> _Short task_:
Copy out all the data, word for word.
## start Information provided
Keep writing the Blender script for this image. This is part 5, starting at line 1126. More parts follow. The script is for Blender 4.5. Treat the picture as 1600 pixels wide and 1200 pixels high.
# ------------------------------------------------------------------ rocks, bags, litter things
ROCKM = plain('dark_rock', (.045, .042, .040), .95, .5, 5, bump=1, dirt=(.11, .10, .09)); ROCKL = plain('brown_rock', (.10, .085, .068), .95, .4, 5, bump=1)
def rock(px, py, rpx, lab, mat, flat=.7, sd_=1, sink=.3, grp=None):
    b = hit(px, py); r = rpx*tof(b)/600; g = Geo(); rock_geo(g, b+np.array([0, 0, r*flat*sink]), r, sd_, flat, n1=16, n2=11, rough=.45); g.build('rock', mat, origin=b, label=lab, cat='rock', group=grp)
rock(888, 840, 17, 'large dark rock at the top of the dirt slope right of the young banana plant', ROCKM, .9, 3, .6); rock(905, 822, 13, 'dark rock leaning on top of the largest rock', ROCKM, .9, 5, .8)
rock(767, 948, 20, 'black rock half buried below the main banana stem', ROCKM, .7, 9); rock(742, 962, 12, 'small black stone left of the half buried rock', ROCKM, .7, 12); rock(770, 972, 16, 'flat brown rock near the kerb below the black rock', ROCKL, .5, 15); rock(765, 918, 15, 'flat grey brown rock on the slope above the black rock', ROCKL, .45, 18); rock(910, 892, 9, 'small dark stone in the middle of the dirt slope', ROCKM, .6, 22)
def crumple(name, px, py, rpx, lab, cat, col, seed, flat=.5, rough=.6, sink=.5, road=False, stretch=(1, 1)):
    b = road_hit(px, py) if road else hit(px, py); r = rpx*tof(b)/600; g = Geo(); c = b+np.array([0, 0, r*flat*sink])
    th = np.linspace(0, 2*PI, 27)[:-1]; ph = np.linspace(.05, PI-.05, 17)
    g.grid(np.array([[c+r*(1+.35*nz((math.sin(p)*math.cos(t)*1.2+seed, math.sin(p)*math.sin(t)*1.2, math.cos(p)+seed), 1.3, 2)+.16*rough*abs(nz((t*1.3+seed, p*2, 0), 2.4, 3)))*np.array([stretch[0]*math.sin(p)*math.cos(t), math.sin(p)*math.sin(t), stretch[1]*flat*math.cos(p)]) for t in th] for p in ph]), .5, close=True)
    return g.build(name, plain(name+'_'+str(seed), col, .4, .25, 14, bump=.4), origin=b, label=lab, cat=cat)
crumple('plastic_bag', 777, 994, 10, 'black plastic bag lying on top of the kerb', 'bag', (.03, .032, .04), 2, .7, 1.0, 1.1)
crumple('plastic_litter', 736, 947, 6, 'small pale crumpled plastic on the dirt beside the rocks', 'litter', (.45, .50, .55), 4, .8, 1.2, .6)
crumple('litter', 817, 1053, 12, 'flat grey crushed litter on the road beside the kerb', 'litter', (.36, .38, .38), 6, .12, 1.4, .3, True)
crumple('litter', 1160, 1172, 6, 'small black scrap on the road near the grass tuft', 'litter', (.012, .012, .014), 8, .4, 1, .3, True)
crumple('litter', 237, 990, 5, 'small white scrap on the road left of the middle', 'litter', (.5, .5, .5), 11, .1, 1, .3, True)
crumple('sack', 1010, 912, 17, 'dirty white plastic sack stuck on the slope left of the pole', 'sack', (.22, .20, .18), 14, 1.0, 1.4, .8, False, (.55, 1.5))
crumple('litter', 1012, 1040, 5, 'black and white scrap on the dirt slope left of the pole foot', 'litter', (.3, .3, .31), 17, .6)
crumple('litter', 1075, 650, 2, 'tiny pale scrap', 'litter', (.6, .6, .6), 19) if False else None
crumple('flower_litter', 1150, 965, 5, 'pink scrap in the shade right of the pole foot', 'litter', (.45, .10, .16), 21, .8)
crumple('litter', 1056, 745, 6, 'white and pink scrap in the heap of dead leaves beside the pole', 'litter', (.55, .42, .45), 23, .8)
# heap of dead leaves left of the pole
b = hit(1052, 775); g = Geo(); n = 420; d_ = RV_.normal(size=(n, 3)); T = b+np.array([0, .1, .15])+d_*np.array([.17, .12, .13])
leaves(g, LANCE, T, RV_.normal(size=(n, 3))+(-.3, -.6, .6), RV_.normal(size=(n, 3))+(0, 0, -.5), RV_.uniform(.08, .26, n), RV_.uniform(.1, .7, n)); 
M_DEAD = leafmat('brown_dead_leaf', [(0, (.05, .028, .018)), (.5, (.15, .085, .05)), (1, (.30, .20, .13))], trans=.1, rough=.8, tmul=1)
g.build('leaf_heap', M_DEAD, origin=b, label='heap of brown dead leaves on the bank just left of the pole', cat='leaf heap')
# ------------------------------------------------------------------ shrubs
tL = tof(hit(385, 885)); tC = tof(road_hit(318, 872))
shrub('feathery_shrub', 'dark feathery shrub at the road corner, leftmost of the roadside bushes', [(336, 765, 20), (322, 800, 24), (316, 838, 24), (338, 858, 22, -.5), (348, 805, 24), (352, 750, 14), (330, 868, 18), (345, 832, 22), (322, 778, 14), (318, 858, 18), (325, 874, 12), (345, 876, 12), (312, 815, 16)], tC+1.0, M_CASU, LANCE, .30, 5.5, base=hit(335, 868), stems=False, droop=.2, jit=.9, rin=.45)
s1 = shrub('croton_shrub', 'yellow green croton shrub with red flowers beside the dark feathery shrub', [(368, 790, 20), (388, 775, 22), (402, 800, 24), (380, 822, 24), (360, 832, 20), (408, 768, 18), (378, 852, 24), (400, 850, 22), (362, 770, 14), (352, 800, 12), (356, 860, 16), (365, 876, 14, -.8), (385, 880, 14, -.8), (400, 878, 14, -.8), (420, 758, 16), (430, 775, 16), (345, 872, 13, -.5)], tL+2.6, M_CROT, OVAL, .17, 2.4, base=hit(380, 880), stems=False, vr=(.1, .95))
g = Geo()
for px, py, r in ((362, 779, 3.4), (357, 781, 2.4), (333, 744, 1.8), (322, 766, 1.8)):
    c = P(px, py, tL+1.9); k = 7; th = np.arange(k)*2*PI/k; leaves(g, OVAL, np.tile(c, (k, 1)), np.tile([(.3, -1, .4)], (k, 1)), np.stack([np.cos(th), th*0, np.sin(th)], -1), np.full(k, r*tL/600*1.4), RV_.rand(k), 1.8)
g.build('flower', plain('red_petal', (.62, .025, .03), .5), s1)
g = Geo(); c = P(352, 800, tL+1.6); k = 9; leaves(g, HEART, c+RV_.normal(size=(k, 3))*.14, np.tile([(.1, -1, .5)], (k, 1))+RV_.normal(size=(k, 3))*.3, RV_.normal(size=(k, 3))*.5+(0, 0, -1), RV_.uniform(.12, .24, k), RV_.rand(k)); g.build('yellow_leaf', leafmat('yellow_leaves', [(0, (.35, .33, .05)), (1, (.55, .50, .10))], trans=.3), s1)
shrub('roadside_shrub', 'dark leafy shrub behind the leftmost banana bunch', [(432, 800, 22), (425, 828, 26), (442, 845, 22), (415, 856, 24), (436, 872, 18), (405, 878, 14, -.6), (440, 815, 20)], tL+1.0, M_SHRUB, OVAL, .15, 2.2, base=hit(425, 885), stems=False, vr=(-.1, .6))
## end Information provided
> _Result of the task_:
Keep writing the Blender script for this image. This is part 5, starting at line 1126. More parts follow. The script is for Blender 4.5. Treat the picture as 1600 pixels wide and 1200 pixels high.
# ------------------------------------------------------------------ rocks, bags, litter things
ROCKM = plain('dark_rock', (.045, .042, .040), .95, .5, 5, bump=1, dirt=(.11, .10, .09)); ROCKL = plain('brown_rock', (.10, .085, .068), .95, .4, 5, bump=1)
def rock(px, py, rpx, lab, mat, flat=.7, sd_=1, sink=.3, grp=None):
    b = hit(px, py); r = rpx*tof(b)/600; g = Geo(); rock_geo(g, b+np.array([0, 0, r*flat*sink]), r, sd_, flat, n1=16, n2=11, rough=.45); g.build('rock', mat, origin=b, label=lab, cat='rock', group=grp)
rock(888, 840, 17, 'large dark rock at the top of the dirt slope right of the young banana plant', ROCKM, .9, 3, .6); rock(905, 822, 13, 'dark rock leaning on top of the largest rock', ROCKM, .9, 5, .8)
rock(767, 948, 20, 'black rock half buried below the main banana stem', ROCKM, .7, 9); rock(742, 962, 12, 'small black stone left of the half buried rock', ROCKM, .7, 12); rock(770, 972, 16, 'flat brown rock near the kerb below the black rock', ROCKL, .5, 15); rock(765, 918, 15, 'flat grey brown rock on the slope above the black rock', ROCKL, .45, 18); rock(910, 892, 9, 'small dark stone in the middle of the dirt slope', ROCKM, .6, 22)
def crumple(name, px, py, rpx, lab, cat, col, seed, flat=.5, rough=.6, sink=.5, road=False, stretch=(1, 1)):
    b = road_hit(px, py) if road else hit(px, py); r = rpx*tof(b)/600; g = Geo(); c = b+np.array([0, 0, r*flat*sink])
    th = np.linspace(0, 2*PI, 27)[:-1]; ph = np.linspace(.05, PI-.05, 17)
    g.grid(np.array([[c+r*(1+.35*nz((math.sin(p)*math.cos(t)*1.2+seed, math.sin(p)*math.sin(t)*1.2, math.cos(p)+seed), 1.3, 2)+.16*rough*abs(nz((t*1.3+seed, p*2, 0), 2.4, 3)))*np.array([stretch[0]*math.sin(p)*math.cos(t), math.sin(p)*math.sin(t), stretch[1]*flat*math.cos(p)]) for t in th] for p in ph]), .5, close=True)
    return g.build(name, plain(name+'_'+str(seed), col, .4, .25, 14, bump=.4), origin=b, label=lab, cat=cat)
crumple('plastic_bag', 777, 994, 10, 'black plastic bag lying on top of the kerb', 'bag', (.03, .032, .04), 2, .7, 1.0, 1.1)
crumple('plastic_litter', 736, 947, 6, 'small pale crumpled plastic on the dirt beside the rocks', 'litter', (.45, .50, .55), 4, .8, 1.2, .6)
crumple('litter', 817, 1053, 12, 'flat grey crushed litter on the road beside the kerb', 'litter', (.36, .38, .38), 6, .12, 1.4, .3, True)
crumple('litter', 1160, 1172, 6, 'small black scrap on the road near the grass tuft', 'litter', (.012, .012, .014), 8, .4, 1, .3, True)
crumple('litter', 237, 990, 5, 'small white scrap on the road left of the middle', 'litter', (.5, .5, .5), 11, .1, 1, .3, True)
crumple('sack', 1010, 912, 17, 'dirty white plastic sack stuck on the slope left of the pole', 'sack', (.22, .20, .18), 14, 1.0, 1.4, .8, False, (.55, 1.5))
crumple('litter', 1012, 1040, 5, 'black and white scrap on the dirt slope left of the pole foot', 'litter', (.3, .3, .31), 17, .6)
crumple('litter', 1075, 650, 2, 'tiny pale scrap', 'litter', (.6, .6, .6), 19) if False else None
crumple('flower_litter', 1150, 965, 5, 'pink scrap in the shade right of the pole foot', 'litter', (.45, .10, .16), 21, .8)
crumple('litter', 1056, 745, 6, 'white and pink scrap in the heap of dead leaves beside the pole', 'litter', (.55, .42, .45), 23, .8)
# heap of dead leaves left of the pole
b = hit(1052, 775); g = Geo(); n = 420; d_ = RV_.normal(size=(n, 3)); T = b+np.array([0, .1, .15])+d_*np.array([.17, .12, .13])
leaves(g, LANCE, T, RV_.normal(size=(n, 3))+(-.3, -.6, .6), RV_.normal(size=(n, 3))+(0, 0, -.5), RV_.uniform(.08, .26, n), RV_.uniform(.1, .7, n)); 
M_DEAD = leafmat('brown_dead_leaf', [(0, (.05, .028, .018)), (.5, (.15, .085, .05)), (1, (.30, .20, .13))], trans=.1, rough=.8, tmul=1)
g.build('leaf_heap', M_DEAD, origin=b, label='heap of brown dead leaves on the bank just left of the pole', cat='leaf heap')
# ------------------------------------------------------------------ shrubs
tL = tof(hit(385, 885)); tC = tof(road_hit(318, 872))
shrub('feathery_shrub', 'dark feathery shrub at the road corner, leftmost of the roadside bushes', [(336, 765, 20), (322, 800, 24), (316, 838, 24), (338, 858, 22, -.5), (348, 805, 24), (352, 750, 14), (330, 868, 18), (345, 832, 22), (322, 778, 14), (318, 858, 18), (325, 874, 12), (345, 876, 12), (312, 815, 16)], tC+1.0, M_CASU, LANCE, .30, 5.5, base=hit(335, 868), stems=False, droop=.2, jit=.9, rin=.45)
s1 = shrub('croton_shrub', 'yellow green croton shrub with red flowers beside the dark feathery shrub', [(368, 790, 20), (388, 775, 22), (402, 800, 24), (380, 822, 24), (360, 832, 20), (408, 768, 18), (378, 852, 24), (400, 850, 22), (362, 770, 14), (352, 800, 12), (356, 860, 16), (365, 876, 14, -.8), (385, 880, 14, -.8), (400, 878, 14, -.8), (420, 758, 16), (430, 775, 16), (345, 872, 13, -.5)], tL+2.6, M_CROT, OVAL, .17, 2.4, base=hit(380, 880), stems=False, vr=(.1, .95))
g = Geo()
for px, py, r in ((362, 779, 3.4), (357, 781, 2.4), (333, 744, 1.8), (322, 766, 1.8)):
    c = P(px, py, tL+1.9); k = 7; th = np.arange(k)*2*PI/k; leaves(g, OVAL, np.tile(c, (k, 1)), np.tile([(.3, -1, .4)], (k, 1)), np.stack([np.cos(th), th*0, np.sin(th)], -1), np.full(k, r*tL/600*1.4), RV_.rand(k), 1.8)
g.build('flower', plain('red_petal', (.62, .025, .03), .5), s1)
g = Geo(); c = P(352, 800, tL+1.6); k = 9; leaves(g, HEART, c+RV_.normal(size=(k, 3))*.14, np.tile([(.1, -1, .5)], (k, 1))+RV_.normal(size=(k, 3))*.3, RV_.normal(size=(k, 3))*.5+(0, 0, -1), RV_.uniform(.12, .24, k), RV_.rand(k)); g.build('yellow_leaf', leafmat('yellow_leaves', [(0, (.35, .33, .05)), (1, (.55, .50, .10))], trans=.3), s1)
shrub('roadside_shrub', 'dark leafy shrub behind the leftmost banana bunch', [(432, 800, 22), (425, 828, 26), (442, 845, 22), (415, 856, 24), (436, 872, 18), (405, 878, 14, -.6), (440, 815, 20)], tL+1.0, M_SHRUB, OVAL, .15, 2.2, base=hit(425, 885), stems=False, vr=(-.1, .6))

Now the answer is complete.